Let’s be honest. Picking a forex broker isn’t exciting. It’s not the part most people want to spend time on. You just want to start trading, open the charts, and go.
But this is the part that can save you a ton of headaches down the road. Or cost you everything if you choose wrong.
In India, where regulations around retail forex are still tricky, it becomes even more important. You want a forex trading broker that’s not only reliable and transparent but one that actually works for Indian traders, not against them.
So if you’re starting out or switching platforms, here’s what you should really be looking at.
1. Regulation Is Still the First Filter
If a broker isn’t regulated, don’t waste your time.
Seriously. No matter how sleek the platform is. No matter how tempting the bonus sounds. If there’s no real license behind it, you’re gambling with your money before you’ve even placed a trade.
Now, because of RBI restrictions, most Indian traders use offshore brokers. That’s fine, as long as they’re registered with a legit authority. Look for ASIC (Australia), CySEC (Europe), or even FSCA (South Africa). These regulators don’t mess around.
Avoid “registered in Saint Something Islands” with no oversight. You won’t have any backup if things go wrong.
2. Don’t Get Fooled by the “From 0.0 Pips” Game
Spreads always look great on landing pages. But that “0.0 pip” claim usually only applies to one currency pair, for five minutes a day, during low volatility. And only if you pay extra commissions on top.
Instead, open a demo or small live account and test spreads on pairs you actually plan to trade. EUR/USD, GBP/INR, USD/JPY. See what the broker really charges.
Also check if spreads spike during news events. Some brokers widen spreads massively when the market moves, even on ECN accounts. That can wreck your strategy.
3. Fast, Local Payments or Nothing
You don’t want to wait four business days to get your money out. And you definitely don’t want to deal with random third-party services just to fund your account.
Choose a broker that supports local Indian payment methods:
- UPI
- NetBanking
- INR deposits and withdrawals
- Fast local processing (ideally same-day)
This isn’t just about convenience. It’s about trust. If a broker makes it hard to access your money, that’s a red flag.
4. Execution Speed Isn’t Optional
Slippage can kill your edge. A broker that can’t fill your trades fast, especially during busy times, is costing you money whether you notice it or not.

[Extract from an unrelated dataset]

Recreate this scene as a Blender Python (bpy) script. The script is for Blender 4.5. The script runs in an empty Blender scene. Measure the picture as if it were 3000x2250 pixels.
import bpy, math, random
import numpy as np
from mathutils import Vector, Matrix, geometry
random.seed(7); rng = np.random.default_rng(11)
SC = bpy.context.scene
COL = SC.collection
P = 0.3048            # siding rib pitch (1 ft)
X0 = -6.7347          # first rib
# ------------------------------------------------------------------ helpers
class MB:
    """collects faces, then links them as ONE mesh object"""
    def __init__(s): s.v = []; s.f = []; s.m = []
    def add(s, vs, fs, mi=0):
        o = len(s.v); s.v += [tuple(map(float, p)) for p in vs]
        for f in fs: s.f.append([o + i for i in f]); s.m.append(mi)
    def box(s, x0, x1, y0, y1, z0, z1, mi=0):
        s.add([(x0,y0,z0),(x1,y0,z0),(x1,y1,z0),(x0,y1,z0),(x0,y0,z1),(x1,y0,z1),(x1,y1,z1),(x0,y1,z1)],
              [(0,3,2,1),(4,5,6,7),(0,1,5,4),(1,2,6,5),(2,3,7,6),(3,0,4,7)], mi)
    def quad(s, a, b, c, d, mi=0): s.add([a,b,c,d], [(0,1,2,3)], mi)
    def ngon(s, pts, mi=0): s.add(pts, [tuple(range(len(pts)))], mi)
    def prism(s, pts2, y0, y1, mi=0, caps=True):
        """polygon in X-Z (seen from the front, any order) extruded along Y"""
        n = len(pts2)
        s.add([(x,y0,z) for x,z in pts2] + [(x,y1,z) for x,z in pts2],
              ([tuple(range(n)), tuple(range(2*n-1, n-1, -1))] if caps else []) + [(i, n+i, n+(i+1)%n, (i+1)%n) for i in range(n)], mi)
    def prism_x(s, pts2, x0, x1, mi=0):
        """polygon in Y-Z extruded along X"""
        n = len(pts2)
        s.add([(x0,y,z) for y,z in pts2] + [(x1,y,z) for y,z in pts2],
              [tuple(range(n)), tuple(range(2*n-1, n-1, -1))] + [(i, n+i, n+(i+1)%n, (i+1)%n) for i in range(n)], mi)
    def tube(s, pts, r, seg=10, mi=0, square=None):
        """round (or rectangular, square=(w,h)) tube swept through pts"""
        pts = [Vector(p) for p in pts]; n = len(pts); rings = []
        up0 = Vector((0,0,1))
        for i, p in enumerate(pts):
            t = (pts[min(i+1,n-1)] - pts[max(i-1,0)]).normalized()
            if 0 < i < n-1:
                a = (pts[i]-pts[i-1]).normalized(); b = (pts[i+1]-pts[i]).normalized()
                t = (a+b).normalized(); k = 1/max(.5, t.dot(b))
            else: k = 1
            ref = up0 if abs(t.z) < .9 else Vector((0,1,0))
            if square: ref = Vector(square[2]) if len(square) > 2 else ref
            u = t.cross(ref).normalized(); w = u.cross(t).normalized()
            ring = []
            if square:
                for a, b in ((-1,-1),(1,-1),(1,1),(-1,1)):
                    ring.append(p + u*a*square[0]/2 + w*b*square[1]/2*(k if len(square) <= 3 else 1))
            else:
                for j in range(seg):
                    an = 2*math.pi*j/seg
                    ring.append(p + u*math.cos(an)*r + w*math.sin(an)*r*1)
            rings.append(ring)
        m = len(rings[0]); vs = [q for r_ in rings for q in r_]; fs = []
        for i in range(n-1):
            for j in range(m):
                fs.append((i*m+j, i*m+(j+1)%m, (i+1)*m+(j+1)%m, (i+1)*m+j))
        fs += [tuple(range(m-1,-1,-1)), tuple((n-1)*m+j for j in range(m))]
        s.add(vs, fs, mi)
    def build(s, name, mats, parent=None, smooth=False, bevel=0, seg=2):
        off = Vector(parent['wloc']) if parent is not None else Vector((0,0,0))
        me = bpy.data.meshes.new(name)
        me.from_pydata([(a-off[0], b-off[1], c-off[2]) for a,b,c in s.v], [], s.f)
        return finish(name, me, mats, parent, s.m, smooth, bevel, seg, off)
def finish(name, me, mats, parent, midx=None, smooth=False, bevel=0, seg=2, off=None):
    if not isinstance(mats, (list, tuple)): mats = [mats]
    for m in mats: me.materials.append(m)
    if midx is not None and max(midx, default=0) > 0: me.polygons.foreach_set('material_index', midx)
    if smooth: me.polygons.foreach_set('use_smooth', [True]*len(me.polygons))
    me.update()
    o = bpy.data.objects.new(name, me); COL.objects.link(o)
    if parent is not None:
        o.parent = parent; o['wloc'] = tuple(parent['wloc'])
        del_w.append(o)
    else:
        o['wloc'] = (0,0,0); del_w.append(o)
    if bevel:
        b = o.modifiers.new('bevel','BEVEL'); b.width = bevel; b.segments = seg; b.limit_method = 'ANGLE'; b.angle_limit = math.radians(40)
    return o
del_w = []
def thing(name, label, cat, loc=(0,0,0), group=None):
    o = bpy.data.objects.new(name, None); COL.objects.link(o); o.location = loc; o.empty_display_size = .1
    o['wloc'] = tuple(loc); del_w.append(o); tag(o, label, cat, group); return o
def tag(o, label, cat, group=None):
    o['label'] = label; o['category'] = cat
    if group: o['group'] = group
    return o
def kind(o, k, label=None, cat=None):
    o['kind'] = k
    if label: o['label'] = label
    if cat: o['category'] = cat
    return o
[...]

Test how their platform handles fast markets. Try entering trades during high-volatility moments and see what happens. Do you get re-quotes? Does the chart freeze? Are your orders filled at weird prices?
If yes, move on. A solid broker should run smoothly under pressure.
5. Local Support Isn’t Just “Nice to Have”
Let’s say your withdrawal is stuck. Or your leverage gets reset. Or your account gets flagged for some verification check.
You don’t want to email some overseas team and wait 48 hours for a templated reply.
Find a broker with responsive, local-time-zone support. Live chat. WhatsApp. Someone who answers when it’s 9 PM in India and your trade is stuck. That stuff matters more than you think. Especially when you need it.
6. Account Types That Make Sense for You
If you’re new, you probably don’t need raw spread plus commission combos. Start simple. Look for:
- Low minimum deposits
- Micro or standard accounts
- Option to go swap-free if needed
- Flexibility to scale up later
And make sure you’re not locked into one format. A good broker lets you upgrade, change models, and move funds easily. No hoops.
7. Education and Bonuses: Nice, but Not the Main Thing
It’s easy to get distracted by bonuses. Especially when the broker is waving $100 in your face for free.
Bonuses can be useful. But read the fine print. Some require crazy trading volumes before you can touch any profit. Others expire in a few days.
Same goes for education. If the broker offers webinars, strategy guides, or exchange breakdowns, great. Just don’t let it distract you from the basics. Focus on pricing, execution, and support.
8. Real Traders Are More Reliable Than Online Reviews
You’ll find glowing reviews for almost every broker out there. Some are real. Many aren’t.
Don’t base your decision on stars or Trustpilot ratings alone. Join Telegram or Discord groups where Indian traders hang out. Ask them what brokers they actually use. What’s their withdrawal experience like? What happens when something breaks?
Nothing beats honest feedback from people trading under the same conditions as you.
Choose Peace of Mind, Not Just a Platform
You don’t need a broker with fireworks and fancy dashboards. You need one that gets the basics right. One that keeps your money safe, your orders clean, and your questions answered. No drama.
That’s it.
A good forex broker doesn’t just give you a platform to trade on. They give you peace of mind so you can focus on what actually matters: building your strategy and managing your risk.
Start small. Test everything. And don’t be afraid to walk away if something feels off. There are plenty of brokers out there. Only a few are truly worth your trust.